== Entries ==
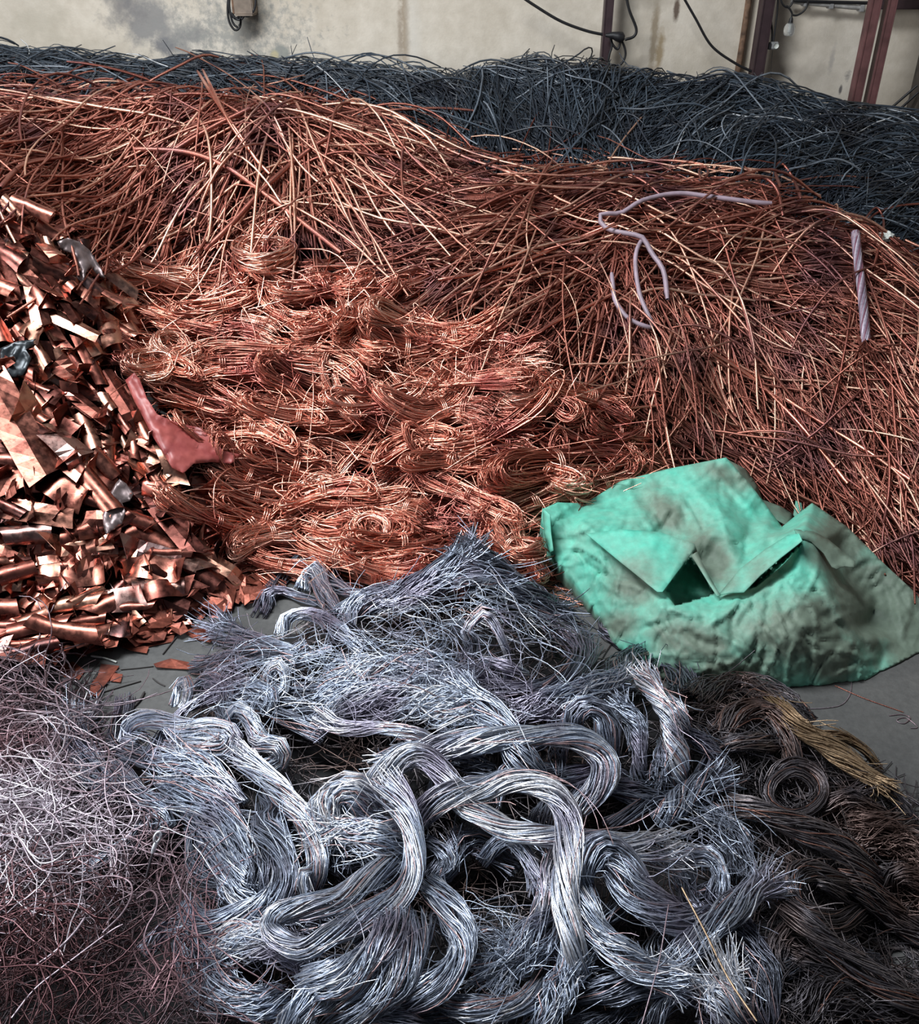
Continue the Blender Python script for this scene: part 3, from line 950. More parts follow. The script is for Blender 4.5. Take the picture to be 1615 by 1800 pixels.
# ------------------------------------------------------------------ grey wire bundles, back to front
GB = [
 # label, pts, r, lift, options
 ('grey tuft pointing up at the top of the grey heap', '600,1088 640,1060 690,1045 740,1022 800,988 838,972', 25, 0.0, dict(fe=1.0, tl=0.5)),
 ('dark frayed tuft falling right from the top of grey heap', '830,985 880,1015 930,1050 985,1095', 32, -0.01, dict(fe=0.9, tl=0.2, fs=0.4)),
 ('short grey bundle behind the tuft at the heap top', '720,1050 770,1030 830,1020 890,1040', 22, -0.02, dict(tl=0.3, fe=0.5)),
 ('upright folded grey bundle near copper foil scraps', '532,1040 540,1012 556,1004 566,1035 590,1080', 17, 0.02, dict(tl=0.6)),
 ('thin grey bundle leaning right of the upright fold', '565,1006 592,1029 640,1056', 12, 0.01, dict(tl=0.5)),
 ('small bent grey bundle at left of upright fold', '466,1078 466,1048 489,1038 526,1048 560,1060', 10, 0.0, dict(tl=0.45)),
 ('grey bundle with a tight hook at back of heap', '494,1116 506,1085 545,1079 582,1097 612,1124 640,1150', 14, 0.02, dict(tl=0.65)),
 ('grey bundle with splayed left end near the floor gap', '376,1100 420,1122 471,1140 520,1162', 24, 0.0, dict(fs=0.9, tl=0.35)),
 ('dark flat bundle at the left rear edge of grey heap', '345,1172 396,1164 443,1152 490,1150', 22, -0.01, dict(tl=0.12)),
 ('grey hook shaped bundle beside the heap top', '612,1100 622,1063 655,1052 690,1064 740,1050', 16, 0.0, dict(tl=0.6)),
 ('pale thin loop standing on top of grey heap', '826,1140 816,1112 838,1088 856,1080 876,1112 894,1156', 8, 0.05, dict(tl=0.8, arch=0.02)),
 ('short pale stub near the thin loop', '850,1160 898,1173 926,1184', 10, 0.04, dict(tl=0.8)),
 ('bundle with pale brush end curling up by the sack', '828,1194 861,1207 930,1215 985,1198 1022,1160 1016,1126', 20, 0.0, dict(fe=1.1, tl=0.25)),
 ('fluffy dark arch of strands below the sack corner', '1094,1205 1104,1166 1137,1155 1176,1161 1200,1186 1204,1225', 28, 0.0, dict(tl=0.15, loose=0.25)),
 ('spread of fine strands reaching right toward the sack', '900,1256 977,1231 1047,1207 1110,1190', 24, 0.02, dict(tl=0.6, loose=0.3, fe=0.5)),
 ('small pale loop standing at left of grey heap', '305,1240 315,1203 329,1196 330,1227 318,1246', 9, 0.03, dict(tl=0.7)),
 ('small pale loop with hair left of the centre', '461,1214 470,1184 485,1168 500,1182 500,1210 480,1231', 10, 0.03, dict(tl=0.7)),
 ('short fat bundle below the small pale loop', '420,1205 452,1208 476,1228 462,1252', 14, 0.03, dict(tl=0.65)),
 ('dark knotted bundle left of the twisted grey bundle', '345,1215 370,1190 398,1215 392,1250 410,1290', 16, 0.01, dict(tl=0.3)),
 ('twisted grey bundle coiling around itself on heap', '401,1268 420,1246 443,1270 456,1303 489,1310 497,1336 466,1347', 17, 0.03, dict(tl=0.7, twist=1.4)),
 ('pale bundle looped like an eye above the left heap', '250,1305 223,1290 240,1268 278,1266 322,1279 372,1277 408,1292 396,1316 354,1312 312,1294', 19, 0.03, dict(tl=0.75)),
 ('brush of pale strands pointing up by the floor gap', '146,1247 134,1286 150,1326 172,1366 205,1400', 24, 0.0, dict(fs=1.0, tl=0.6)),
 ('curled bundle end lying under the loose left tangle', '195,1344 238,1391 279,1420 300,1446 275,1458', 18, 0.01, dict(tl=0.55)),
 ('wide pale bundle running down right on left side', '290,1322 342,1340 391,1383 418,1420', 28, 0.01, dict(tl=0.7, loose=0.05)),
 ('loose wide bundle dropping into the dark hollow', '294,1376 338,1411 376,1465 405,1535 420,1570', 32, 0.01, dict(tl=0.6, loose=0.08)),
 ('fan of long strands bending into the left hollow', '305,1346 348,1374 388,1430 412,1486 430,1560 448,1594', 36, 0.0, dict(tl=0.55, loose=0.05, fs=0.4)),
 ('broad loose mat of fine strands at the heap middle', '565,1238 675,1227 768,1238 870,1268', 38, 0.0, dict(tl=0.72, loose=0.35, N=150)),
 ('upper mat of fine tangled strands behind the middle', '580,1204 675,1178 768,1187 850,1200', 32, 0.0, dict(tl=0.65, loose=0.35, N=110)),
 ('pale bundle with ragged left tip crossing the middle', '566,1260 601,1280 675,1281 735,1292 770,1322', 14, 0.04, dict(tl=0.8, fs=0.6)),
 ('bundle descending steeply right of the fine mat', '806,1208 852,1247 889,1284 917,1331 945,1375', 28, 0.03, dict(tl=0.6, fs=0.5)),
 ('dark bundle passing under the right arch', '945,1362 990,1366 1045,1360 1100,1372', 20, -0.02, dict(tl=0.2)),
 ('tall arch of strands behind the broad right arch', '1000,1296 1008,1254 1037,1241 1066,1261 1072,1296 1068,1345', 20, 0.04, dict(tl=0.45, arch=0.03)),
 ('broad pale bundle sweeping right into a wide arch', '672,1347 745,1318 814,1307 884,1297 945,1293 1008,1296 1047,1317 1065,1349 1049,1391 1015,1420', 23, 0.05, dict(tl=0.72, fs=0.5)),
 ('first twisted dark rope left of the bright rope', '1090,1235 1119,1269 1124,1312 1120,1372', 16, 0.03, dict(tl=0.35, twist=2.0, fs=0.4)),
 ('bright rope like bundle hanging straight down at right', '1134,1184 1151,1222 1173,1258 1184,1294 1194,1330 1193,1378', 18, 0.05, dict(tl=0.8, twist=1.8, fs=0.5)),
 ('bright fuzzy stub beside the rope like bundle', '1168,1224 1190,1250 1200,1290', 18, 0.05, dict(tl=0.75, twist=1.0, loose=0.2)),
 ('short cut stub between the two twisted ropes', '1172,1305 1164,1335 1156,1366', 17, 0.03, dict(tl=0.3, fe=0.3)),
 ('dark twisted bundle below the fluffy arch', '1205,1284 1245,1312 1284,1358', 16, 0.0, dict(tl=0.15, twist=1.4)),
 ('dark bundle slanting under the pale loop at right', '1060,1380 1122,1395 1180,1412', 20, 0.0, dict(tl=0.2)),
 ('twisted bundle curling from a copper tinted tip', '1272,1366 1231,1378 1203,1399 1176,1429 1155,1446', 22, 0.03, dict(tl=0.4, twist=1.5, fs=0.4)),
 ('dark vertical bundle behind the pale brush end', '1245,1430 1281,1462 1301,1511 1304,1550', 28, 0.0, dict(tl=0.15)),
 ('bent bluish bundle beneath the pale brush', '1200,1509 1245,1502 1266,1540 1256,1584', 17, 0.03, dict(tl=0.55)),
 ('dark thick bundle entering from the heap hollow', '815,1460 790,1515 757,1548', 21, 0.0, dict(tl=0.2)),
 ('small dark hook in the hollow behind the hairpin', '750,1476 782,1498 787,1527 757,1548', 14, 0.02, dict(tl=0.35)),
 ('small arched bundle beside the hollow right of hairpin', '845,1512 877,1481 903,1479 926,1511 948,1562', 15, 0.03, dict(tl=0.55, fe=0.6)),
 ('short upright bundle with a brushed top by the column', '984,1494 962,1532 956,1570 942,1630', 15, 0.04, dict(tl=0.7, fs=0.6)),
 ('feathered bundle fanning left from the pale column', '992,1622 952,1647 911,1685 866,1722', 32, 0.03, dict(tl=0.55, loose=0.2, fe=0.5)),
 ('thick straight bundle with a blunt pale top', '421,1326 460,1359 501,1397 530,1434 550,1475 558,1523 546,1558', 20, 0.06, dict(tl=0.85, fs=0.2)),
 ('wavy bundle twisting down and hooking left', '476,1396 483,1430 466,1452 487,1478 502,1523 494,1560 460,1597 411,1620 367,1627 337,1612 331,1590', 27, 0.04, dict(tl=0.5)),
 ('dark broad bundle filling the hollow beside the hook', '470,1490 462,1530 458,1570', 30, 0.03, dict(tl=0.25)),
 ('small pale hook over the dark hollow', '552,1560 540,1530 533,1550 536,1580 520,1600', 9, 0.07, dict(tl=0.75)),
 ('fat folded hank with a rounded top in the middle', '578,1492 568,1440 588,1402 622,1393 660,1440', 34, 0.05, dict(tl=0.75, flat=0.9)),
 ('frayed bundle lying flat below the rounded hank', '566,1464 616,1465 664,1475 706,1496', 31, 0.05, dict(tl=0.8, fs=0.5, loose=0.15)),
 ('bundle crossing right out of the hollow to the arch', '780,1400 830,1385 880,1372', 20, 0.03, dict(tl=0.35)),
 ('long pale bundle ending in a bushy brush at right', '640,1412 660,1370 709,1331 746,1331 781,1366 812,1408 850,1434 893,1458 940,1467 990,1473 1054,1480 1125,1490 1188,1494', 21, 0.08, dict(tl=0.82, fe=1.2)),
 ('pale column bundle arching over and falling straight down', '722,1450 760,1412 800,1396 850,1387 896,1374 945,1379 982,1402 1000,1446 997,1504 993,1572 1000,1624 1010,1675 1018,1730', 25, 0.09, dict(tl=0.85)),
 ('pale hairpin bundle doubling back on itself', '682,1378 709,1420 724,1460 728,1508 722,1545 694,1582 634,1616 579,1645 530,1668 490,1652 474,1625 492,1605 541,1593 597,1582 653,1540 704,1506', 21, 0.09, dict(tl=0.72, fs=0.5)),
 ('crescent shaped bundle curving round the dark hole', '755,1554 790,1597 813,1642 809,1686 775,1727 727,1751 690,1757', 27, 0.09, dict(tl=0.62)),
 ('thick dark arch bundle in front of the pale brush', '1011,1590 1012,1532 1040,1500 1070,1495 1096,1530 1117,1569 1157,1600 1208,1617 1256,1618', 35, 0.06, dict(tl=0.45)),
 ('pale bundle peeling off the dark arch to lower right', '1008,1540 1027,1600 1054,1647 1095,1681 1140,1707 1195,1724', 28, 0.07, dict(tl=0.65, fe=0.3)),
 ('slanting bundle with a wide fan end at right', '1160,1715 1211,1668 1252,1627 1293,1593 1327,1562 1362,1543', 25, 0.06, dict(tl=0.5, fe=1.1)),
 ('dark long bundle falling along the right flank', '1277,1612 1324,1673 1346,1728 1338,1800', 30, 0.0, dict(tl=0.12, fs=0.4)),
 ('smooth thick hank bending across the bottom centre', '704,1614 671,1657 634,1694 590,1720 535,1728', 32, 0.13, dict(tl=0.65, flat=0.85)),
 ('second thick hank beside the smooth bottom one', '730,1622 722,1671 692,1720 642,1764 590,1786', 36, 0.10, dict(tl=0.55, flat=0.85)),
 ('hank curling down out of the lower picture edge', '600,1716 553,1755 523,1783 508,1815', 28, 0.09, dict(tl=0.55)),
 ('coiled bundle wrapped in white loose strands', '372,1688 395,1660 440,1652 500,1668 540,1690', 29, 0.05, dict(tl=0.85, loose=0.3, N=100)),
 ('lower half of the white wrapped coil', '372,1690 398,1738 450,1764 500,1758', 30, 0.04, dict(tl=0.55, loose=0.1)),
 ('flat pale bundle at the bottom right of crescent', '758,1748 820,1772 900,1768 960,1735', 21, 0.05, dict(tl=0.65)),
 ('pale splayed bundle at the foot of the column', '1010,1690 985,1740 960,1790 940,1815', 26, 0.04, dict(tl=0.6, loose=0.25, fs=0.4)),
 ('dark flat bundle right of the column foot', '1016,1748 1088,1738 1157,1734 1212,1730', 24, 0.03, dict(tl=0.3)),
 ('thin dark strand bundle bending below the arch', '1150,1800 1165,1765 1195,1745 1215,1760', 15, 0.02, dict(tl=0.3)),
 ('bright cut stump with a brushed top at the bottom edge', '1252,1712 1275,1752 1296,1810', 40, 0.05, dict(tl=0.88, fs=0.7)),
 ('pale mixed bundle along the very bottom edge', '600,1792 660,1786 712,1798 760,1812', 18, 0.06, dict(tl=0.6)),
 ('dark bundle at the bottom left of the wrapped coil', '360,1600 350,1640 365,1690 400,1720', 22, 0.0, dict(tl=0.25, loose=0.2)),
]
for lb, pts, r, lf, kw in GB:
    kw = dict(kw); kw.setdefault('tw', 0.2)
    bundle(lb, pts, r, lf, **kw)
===
== Entries ==
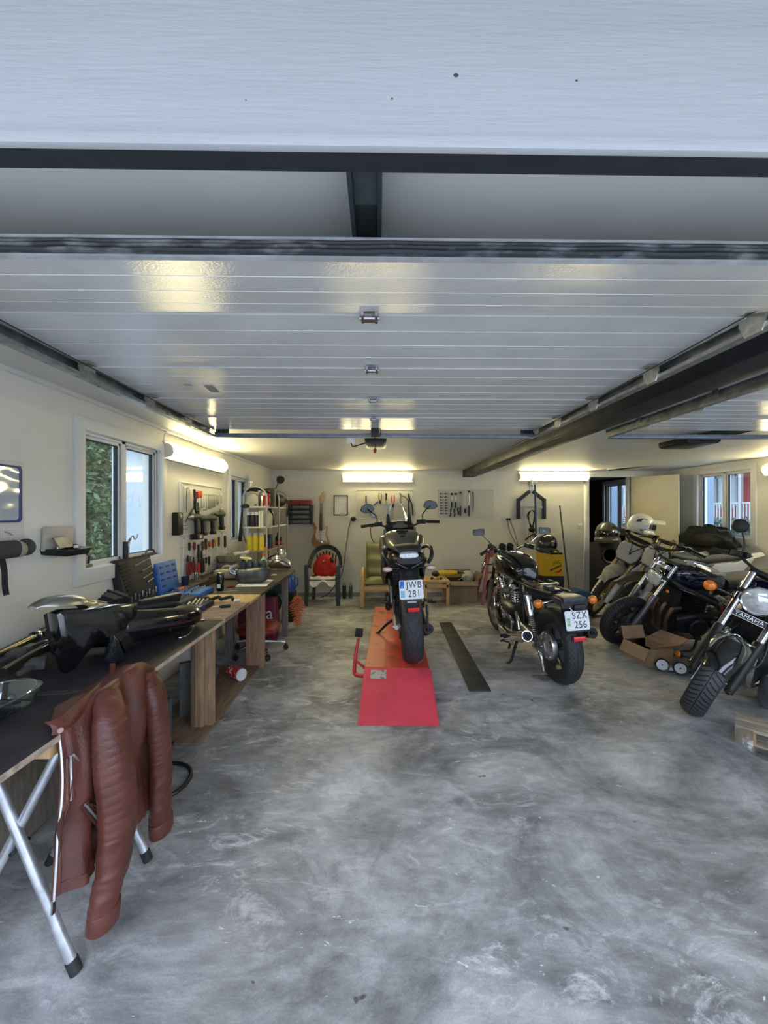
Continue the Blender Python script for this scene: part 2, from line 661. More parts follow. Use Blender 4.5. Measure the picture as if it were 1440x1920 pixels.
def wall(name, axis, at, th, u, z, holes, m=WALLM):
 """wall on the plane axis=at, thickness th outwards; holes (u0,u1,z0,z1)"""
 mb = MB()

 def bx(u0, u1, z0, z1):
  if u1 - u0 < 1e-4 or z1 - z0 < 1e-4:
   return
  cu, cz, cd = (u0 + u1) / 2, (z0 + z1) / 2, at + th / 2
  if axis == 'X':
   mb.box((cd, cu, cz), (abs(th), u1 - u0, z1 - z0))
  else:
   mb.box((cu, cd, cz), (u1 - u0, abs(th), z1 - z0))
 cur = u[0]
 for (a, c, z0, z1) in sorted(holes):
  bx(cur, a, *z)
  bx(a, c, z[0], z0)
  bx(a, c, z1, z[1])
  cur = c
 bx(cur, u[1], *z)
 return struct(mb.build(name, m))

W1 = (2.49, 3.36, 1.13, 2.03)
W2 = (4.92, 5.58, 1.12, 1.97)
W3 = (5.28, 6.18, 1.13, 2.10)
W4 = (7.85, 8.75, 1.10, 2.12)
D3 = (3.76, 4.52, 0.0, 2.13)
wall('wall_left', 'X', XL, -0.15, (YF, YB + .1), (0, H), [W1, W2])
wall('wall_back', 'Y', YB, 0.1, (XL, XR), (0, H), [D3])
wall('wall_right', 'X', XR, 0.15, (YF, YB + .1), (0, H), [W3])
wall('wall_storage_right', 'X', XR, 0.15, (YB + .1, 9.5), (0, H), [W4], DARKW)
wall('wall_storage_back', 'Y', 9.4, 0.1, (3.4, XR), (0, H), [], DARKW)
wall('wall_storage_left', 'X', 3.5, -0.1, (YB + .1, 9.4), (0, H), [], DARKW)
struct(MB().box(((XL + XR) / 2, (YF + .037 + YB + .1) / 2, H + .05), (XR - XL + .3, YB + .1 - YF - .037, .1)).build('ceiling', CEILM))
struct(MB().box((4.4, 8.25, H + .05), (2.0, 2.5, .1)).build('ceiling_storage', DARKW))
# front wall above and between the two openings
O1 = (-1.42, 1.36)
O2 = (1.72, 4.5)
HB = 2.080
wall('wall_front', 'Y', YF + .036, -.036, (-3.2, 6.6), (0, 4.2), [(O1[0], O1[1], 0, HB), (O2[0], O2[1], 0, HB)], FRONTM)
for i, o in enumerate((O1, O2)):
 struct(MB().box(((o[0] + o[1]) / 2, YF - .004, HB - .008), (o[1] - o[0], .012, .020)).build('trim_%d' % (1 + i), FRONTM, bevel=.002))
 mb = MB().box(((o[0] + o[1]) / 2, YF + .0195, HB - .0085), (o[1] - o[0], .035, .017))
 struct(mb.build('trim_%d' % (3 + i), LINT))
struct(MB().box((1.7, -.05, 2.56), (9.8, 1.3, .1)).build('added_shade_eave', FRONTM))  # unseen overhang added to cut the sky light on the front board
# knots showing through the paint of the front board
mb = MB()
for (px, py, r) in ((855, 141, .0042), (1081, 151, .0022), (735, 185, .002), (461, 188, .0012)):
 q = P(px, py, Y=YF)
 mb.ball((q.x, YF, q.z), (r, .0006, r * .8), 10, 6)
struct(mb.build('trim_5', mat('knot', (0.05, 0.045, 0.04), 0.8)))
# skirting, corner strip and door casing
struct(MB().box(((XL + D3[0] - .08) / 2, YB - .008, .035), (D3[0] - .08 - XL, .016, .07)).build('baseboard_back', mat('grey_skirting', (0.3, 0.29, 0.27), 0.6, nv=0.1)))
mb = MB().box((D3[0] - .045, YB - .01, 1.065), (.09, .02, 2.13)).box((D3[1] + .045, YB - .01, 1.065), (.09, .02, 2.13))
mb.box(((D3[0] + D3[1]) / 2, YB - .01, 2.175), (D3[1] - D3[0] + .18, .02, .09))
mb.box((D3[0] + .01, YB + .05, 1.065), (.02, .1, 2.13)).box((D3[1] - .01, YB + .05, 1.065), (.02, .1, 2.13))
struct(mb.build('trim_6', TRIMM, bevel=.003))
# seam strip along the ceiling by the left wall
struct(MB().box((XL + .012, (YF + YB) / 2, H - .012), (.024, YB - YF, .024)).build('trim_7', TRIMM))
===
→ Instruction
Go back over the listing above and copy exactly the lines that begin at the line with "Continue the Blender Python script for this scene: part 2, from" and stop after the line with "struct(MB().box(((XL + XR)"; leave out every other line.

→ Written reply
Continue the Blender Python script for this scene: part 2, from line 661. More parts follow. Use Blender 4.5. Measure the picture as if it were 1440x1920 pixels.
def wall(name, axis, at, th, u, z, holes, m=WALLM):
 """wall on the plane axis=at, thickness th outwards; holes (u0,u1,z0,z1)"""
 mb = MB()

 def bx(u0, u1, z0, z1):
  if u1 - u0 < 1e-4 or z1 - z0 < 1e-4:
   return
  cu, cz, cd = (u0 + u1) / 2, (z0 + z1) / 2, at + th / 2
  if axis == 'X':
   mb.box((cd, cu, cz), (abs(th), u1 - u0, z1 - z0))
  else:
   mb.box((cu, cd, cz), (u1 - u0, abs(th), z1 - z0))
 cur = u[0]
 for (a, c, z0, z1) in sorted(holes):
  bx(cur, a, *z)
  bx(a, c, z[0], z0)
  bx(a, c, z1, z[1])
  cur = c
 bx(cur, u[1], *z)
 return struct(mb.build(name, m))

W1 = (2.49, 3.36, 1.13, 2.03)
W2 = (4.92, 5.58, 1.12, 1.97)
W3 = (5.28, 6.18, 1.13, 2.10)
W4 = (7.85, 8.75, 1.10, 2.12)
D3 = (3.76, 4.52, 0.0, 2.13)
wall('wall_left', 'X', XL, -0.15, (YF, YB + .1), (0, H), [W1, W2])
wall('wall_back', 'Y', YB, 0.1, (XL, XR), (0, H), [D3])
wall('wall_right', 'X', XR, 0.15, (YF, YB + .1), (0, H), [W3])
wall('wall_storage_right', 'X', XR, 0.15, (YB + .1, 9.5), (0, H), [W4], DARKW)
wall('wall_storage_back', 'Y', 9.4, 0.1, (3.4, XR), (0, H), [], DARKW)
wall('wall_storage_left', 'X', 3.5, -0.1, (YB + .1, 9.4), (0, H), [], DARKW)
struct(MB().box(((XL + XR) / 2, (YF + .037 + YB + .1) / 2, H + .05), (XR - XL + .3, YB + .1 - YF - .037, .1)).build('ceiling', CEILM))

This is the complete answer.